▶ [What is being asked] Retype the listing that follows, exactly as written.

(Records contained in a dataset)
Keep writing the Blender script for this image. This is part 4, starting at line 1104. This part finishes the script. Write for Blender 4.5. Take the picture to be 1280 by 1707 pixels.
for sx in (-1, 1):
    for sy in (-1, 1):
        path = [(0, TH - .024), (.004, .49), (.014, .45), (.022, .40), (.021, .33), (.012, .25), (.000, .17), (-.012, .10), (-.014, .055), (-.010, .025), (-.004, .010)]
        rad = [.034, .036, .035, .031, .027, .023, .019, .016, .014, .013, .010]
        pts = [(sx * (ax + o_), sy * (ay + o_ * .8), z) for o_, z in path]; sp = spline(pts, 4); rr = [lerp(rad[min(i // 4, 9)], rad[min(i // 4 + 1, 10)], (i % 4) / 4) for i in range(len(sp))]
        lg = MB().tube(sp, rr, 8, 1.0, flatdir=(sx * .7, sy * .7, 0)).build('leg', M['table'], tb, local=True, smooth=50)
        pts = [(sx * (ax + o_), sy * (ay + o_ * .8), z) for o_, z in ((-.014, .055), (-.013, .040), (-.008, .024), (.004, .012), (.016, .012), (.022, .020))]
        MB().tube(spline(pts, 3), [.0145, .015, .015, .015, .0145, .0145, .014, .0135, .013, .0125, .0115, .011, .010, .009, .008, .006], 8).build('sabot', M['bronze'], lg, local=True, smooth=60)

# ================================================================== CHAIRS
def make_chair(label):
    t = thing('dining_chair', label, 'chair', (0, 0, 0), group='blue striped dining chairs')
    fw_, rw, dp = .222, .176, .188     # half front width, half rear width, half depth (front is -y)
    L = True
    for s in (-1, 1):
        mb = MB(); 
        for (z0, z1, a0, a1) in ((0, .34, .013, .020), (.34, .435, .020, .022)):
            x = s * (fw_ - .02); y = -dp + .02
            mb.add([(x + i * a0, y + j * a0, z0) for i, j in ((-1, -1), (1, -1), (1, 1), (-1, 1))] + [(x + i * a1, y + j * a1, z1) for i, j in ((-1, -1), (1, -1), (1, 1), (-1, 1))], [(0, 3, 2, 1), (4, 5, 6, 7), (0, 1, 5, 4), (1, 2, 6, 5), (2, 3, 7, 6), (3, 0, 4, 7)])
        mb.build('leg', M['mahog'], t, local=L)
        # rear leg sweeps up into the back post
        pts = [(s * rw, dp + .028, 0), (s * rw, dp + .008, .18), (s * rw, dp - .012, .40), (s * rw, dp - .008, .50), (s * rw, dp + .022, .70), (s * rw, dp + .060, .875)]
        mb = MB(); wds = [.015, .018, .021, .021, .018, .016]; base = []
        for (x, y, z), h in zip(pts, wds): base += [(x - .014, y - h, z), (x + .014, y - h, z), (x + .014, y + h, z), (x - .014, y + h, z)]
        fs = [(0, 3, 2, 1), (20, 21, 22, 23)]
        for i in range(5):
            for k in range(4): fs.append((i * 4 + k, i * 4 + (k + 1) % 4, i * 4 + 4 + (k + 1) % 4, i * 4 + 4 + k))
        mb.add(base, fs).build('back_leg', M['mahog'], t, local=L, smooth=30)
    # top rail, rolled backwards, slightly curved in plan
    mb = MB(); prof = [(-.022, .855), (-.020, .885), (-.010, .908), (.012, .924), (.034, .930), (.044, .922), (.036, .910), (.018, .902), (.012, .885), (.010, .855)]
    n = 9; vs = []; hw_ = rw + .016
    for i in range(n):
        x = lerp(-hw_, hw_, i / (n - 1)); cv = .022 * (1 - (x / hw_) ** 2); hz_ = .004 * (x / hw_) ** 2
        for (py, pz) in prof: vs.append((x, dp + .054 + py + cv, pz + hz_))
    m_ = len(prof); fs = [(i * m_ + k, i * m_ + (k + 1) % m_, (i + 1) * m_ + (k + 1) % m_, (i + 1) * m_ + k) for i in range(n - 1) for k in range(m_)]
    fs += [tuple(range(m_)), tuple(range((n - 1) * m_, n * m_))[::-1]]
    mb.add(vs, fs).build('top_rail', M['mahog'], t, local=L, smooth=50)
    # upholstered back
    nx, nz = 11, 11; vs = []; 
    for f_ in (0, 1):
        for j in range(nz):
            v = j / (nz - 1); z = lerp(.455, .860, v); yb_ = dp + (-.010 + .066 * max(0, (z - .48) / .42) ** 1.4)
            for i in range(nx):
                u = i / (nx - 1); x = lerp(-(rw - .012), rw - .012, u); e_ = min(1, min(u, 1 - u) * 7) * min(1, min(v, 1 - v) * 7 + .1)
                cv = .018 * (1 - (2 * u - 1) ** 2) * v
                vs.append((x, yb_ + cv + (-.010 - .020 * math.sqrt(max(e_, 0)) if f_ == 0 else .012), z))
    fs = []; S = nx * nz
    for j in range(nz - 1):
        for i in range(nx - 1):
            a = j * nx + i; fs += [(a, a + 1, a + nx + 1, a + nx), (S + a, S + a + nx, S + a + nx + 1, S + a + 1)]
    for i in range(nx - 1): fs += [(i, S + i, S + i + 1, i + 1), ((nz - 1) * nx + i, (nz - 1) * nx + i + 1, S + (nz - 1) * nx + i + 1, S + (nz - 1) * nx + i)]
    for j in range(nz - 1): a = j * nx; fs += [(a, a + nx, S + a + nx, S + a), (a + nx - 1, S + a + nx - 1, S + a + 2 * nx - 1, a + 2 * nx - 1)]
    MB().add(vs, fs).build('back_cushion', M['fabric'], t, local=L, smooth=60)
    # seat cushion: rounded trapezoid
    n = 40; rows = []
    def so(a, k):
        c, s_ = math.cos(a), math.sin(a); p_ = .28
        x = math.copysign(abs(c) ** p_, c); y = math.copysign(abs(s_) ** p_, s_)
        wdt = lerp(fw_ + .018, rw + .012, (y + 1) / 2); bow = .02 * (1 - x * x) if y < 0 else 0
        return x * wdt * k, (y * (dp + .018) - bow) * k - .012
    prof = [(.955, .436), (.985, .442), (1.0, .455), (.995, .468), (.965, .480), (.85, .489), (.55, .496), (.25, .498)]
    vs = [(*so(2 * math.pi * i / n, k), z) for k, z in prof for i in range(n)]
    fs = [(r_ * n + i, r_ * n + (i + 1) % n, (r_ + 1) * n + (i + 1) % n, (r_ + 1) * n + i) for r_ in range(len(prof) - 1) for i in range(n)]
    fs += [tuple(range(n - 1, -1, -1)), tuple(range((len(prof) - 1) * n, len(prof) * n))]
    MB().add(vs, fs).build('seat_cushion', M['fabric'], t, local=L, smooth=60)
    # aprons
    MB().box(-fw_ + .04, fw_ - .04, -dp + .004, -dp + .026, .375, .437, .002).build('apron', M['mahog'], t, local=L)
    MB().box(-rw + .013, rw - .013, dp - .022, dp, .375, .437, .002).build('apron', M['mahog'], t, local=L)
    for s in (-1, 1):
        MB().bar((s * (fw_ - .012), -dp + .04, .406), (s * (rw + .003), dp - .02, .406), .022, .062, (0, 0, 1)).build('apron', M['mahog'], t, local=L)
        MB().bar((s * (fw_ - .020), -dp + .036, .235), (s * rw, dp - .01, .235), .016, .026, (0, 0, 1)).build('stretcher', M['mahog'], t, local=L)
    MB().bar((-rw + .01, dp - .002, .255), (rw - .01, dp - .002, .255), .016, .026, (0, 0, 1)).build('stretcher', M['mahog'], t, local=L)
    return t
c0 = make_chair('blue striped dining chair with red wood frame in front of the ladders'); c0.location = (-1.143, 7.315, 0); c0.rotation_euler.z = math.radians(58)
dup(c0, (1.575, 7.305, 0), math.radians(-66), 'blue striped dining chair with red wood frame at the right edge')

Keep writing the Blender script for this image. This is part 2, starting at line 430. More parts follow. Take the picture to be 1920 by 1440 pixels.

▶ [Complete answer]
Keep writing the Blender script for this image. This is part 4, starting at line 1104. This part finishes the script. Write for Blender 4.5. Take the picture to be 1280 by 1707 pixels.
for sx in (-1, 1):
    for sy in (-1, 1):
        path = [(0, TH - .024), (.004, .49), (.014, .45), (.022, .40), (.021, .33), (.012, .25), (.000, .17), (-.012, .10), (-.014, .055), (-.010, .025), (-.004, .010)]
        rad = [.034, .036, .035, .031, .027, .023, .019, .016, .014, .013, .010]
        pts = [(sx * (ax + o_), sy * (ay + o_ * .8), z) for o_, z in path]; sp = spline(pts, 4); rr = [lerp(rad[min(i // 4, 9)], rad[min(i // 4 + 1, 10)], (i % 4) / 4) for i in range(len(sp))]
        lg = MB().tube(sp, rr, 8, 1.0, flatdir=(sx * .7, sy * .7, 0)).build('leg', M['table'], tb, local=True, smooth=50)
        pts = [(sx * (ax + o_), sy * (ay + o_ * .8), z) for o_, z in ((-.014, .055), (-.013, .040), (-.008, .024), (.004, .012), (.016, .012), (.022, .020))]
        MB().tube(spline(pts, 3), [.0145, .015, .015, .015, .0145, .0145, .014, .0135, .013, .0125, .0115, .011, .010, .009, .008, .006], 8).build('sabot', M['bronze'], lg, local=True, smooth=60)

# ================================================================== CHAIRS
def make_chair(label):
    t = thing('dining_chair', label, 'chair', (0, 0, 0), group='blue striped dining chairs')
    fw_, rw, dp = .222, .176, .188     # half front width, half rear width, half depth (front is -y)
    L = True
    for s in (-1, 1):
        mb = MB(); 
        for (z0, z1, a0, a1) in ((0, .34, .013, .020), (.34, .435, .020, .022)):
            x = s * (fw_ - .02); y = -dp + .02
            mb.add([(x + i * a0, y + j * a0, z0) for i, j in ((-1, -1), (1, -1), (1, 1), (-1, 1))] + [(x + i * a1, y + j * a1, z1) for i, j in ((-1, -1), (1, -1), (1, 1), (-1, 1))], [(0, 3, 2, 1), (4, 5, 6, 7), (0, 1, 5, 4), (1, 2, 6, 5), (2, 3, 7, 6), (3, 0, 4, 7)])
        mb.build('leg', M['mahog'], t, local=L)
        # rear leg sweeps up into the back post
        pts = [(s * rw, dp + .028, 0), (s * rw, dp + .008, .18), (s * rw, dp - .012, .40), (s * rw, dp - .008, .50), (s * rw, dp + .022, .70), (s * rw, dp + .060, .875)]
        mb = MB(); wds = [.015, .018, .021, .021, .018, .016]; base = []
        for (x, y, z), h in zip(pts, wds): base += [(x - .014, y - h, z), (x + .014, y - h, z), (x + .014, y + h, z), (x - .014, y + h, z)]
        fs = [(0, 3, 2, 1), (20, 21, 22, 23)]
        for i in range(5):
            for k in range(4): fs.append((i * 4 + k, i * 4 + (k + 1) % 4, i * 4 + 4 + (k + 1) % 4, i * 4 + 4 + k))
        mb.add(base, fs).build('back_leg', M['mahog'], t, local=L, smooth=30)
    # top rail, rolled backwards, slightly curved in plan
    mb = MB(); prof = [(-.022, .855), (-.020, .885), (-.010, .908), (.012, .924), (.034, .930), (.044, .922), (.036, .910), (.018, .902), (.012, .885), (.010, .855)]
    n = 9; vs = []; hw_ = rw + .016
    for i in range(n):
        x = lerp(-hw_, hw_, i / (n - 1)); cv = .022 * (1 - (x / hw_) ** 2); hz_ = .004 * (x / hw_) ** 2
        for (py, pz) in prof: vs.append((x, dp + .054 + py + cv, pz + hz_))
    m_ = len(prof); fs = [(i * m_ + k, i * m_ + (k + 1) % m_, (i + 1) * m_ + (k + 1) % m_, (i + 1) * m_ + k) for i in range(n - 1) for k in range(m_)]
    fs += [tuple(range(m_)), tuple(range((n - 1) * m_, n * m_))[::-1]]
    mb.add(vs, fs).build('top_rail', M['mahog'], t, local=L, smooth=50)
    # upholstered back
    nx, nz = 11, 11; vs = []; 
    for f_ in (0, 1):
        for j in range(nz):
            v = j / (nz - 1); z = lerp(.455, .860, v); yb_ = dp + (-.010 + .066 * max(0, (z - .48) / .42) ** 1.4)
            for i in range(nx):
                u = i / (nx - 1); x = lerp(-(rw - .012), rw - .012, u); e_ = min(1, min(u, 1 - u) * 7) * min(1, min(v, 1 - v) * 7 + .1)
                cv = .018 * (1 - (2 * u - 1) ** 2) * v
                vs.append((x, yb_ + cv + (-.010 - .020 * math.sqrt(max(e_, 0)) if f_ == 0 else .012), z))
    fs = []; S = nx * nz
    for j in range(nz - 1):
        for i in range(nx - 1):
            a = j * nx + i; fs += [(a, a + 1, a + nx + 1, a + nx), (S + a, S + a + nx, S + a + nx + 1, S + a + 1)]
    for i in range(nx - 1): fs += [(i, S + i, S + i + 1, i + 1), ((nz - 1) * nx + i, (nz - 1) * nx + i + 1, S + (nz - 1) * nx + i + 1, S + (nz - 1) * nx + i)]
    for j in range(nz - 1): a = j * nx; fs += [(a, a + nx, S + a + nx, S + a), (a + nx - 1, S + a + nx - 1, S + a + 2 * nx - 1, a + 2 * nx - 1)]
    MB().add(vs, fs).build('back_cushion', M['fabric'], t, local=L, smooth=60)
    # seat cushion: rounded trapezoid
    n = 40; rows = []
    def so(a, k):
        c, s_ = math.cos(a), math.sin(a); p_ = .28
        x = math.copysign(abs(c) ** p_, c); y = math.copysign(abs(s_) ** p_, s_)
        wdt = lerp(fw_ + .018, rw + .012, (y + 1) / 2); bow = .02 * (1 - x * x) if y < 0 else 0
        return x * wdt * k, (y * (dp + .018) - bow) * k - .012
    prof = [(.955, .436), (.985, .442), (1.0, .455), (.995, .468), (.965, .480), (.85, .489), (.55, .496), (.25, .498)]
    vs = [(*so(2 * math.pi * i / n, k), z) for k, z in prof for i in range(n)]
    fs = [(r_ * n + i, r_ * n + (i + 1) % n, (r_ + 1) * n + (i + 1) % n, (r_ + 1) * n + i) for r_ in range(len(prof) - 1) for i in range(n)]
    fs += [tuple(range(n - 1, -1, -1)), tuple(range((len(prof) - 1) * n, len(prof) * n))]
    MB().add(vs, fs).build('seat_cushion', M['fabric'], t, local=L, smooth=60)
    # aprons
    MB().box(-fw_ + .04, fw_ - .04, -dp + .004, -dp + .026, .375, .437, .002).build('apron', M['mahog'], t, local=L)
    MB().box(-rw + .013, rw - .013, dp - .022, dp, .375, .437, .002).build('apron', M['mahog'], t, local=L)
    for s in (-1, 1):
        MB().bar((s * (fw_ - .012), -dp + .04, .406), (s * (rw + .003), dp - .02, .406), .022, .062, (0, 0, 1)).build('apron', M['mahog'], t, local=L)
        MB().bar((s * (fw_ - .020), -dp + .036, .235), (s * rw, dp - .01, .235), .016, .026, (0, 0, 1)).build('stretcher', M['mahog'], t, local=L)
    MB().bar((-rw + .01, dp - .002, .255), (rw - .01, dp - .002, .255), .016, .026, (0, 0, 1)).build('stretcher', M['mahog'], t, local=L)
    return t
c0 = make_chair('blue striped dining chair with red wood frame in front of the ladders'); c0.location = (-1.143, 7.315, 0); c0.rotation_euler.z = math.radians(58)
dup(c0, (1.575, 7.305, 0), math.radians(-66), 'blue striped dining chair with red wood frame at the right edge')

Keep writing the Blender script for this image. This is part 2, starting at line 430. More parts follow. Take the picture to be 1920 by 1440 pixels.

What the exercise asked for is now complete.